Видимо, нужен человек, который бы вам рассказал, чем Фолкнер хорош, который бы вам пересказал, например… Ну, что бы пересказал? «Когда я умирала». Или вам надо посмотреть гениальный спектакль Карбаускиса в «Табакерке» «Когда я умирала» — на меня когда-то очень сильно это подействовало, и я прочёл роман после этого. Или кто-то должен вам рассказать «Святилище». Или кто-то вам должен пересказать «Шум и ярость». Хотя «Шум и ярость» — я не очень знаю, что там пересказывать. Вот типичный роман-наваждение, когда он, по собственному признанию, три раза пытался написать рассказ от разных действующих лиц и под конец переписал его от своего, и так получились эти четыре части. Но всё равно он не справился с задачей, потому что осталось ещё пояснять и растолковывать её. «Шум и ярость» я могу вам, если хотите, пересказать. Ну, не сейчас, не в эфире, а как-нибудь при случае.

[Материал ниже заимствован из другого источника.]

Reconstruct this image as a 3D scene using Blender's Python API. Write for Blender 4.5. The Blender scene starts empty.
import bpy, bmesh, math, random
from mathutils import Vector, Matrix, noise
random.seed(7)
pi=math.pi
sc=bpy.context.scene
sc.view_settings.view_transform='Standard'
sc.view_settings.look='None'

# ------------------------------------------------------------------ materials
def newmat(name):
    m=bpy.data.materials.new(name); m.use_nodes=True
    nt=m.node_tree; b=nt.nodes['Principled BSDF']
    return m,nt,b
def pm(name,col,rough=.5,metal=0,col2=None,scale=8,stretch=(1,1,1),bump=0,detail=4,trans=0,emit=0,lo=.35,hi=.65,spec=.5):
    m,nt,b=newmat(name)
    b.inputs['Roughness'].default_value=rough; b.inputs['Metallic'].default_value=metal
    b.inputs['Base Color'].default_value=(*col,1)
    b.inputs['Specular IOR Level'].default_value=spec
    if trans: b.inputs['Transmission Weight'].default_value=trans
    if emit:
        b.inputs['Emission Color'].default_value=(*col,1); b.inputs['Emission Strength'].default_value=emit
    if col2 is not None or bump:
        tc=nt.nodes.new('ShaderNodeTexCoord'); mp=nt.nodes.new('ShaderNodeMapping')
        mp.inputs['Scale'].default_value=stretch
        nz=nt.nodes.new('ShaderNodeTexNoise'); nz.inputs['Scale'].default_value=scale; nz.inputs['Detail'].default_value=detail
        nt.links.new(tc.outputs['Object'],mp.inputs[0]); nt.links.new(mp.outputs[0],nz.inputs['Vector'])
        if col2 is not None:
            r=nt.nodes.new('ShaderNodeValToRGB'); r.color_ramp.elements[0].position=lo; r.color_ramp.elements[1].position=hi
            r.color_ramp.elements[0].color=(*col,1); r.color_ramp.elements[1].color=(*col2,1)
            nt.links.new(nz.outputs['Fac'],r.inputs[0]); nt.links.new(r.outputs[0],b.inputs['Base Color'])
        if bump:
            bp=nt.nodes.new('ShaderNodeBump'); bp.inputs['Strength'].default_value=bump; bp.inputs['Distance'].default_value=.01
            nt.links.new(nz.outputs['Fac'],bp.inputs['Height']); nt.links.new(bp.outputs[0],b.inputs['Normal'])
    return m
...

А вообще я вам очень советую… Вот! Если у вас действительно Фолкнер не идёт, то вы прочтите «Шум и ярость». Причём даже… Ох, сейчас страшную вещь скажу! Конечно, нельзя этого делать, но прочтите вторую часть. Там четыре главы. Вот вы первую не читайте, потому что этот монолог Бенджи, идиота, трудно читать и ничего не понятно, а вы прочтите вторую главу. Монолог Квентина, по-моему, во второй же, да? Ну, прочтите то, что Квентин. Ух, как это здорово! Ну, монолог буквально за минуты до самоубийства. Я для «ЖД» эпиграф брал оттуда. Как я люблю эту главу! Слушайте, вот она такая классная! И потом, конечно, из Фолкнера, если совершенно ничто не идёт, то вы прочтите, наверное, «Осквернитель праха». Ох, это какой хороший роман! Чёрт его знает… «Медведя» можно, но «Медведь» на любителя, это если вы любите пейзажные вещи, густые, крутые. Попробуйте… Ну, я очень сложно к Фолкнеру отношусь, но должен признаться, что, как и на Ахматову, он действует на меня колоссально.
«Почему вы не любите Апдайка? Казалось бы, он вам должен нравиться, судя по любимым писателям. P.S. Три часа — в самый раз».
Друг мой, я бы, конечно, счастлив каждый раз три часа, но где нам найти аудиторию, готовую раз в неделю три часа слушать про литературу и изредка про политику? Ну, конечно, есть эта аудитория, но я же тоже не садюга.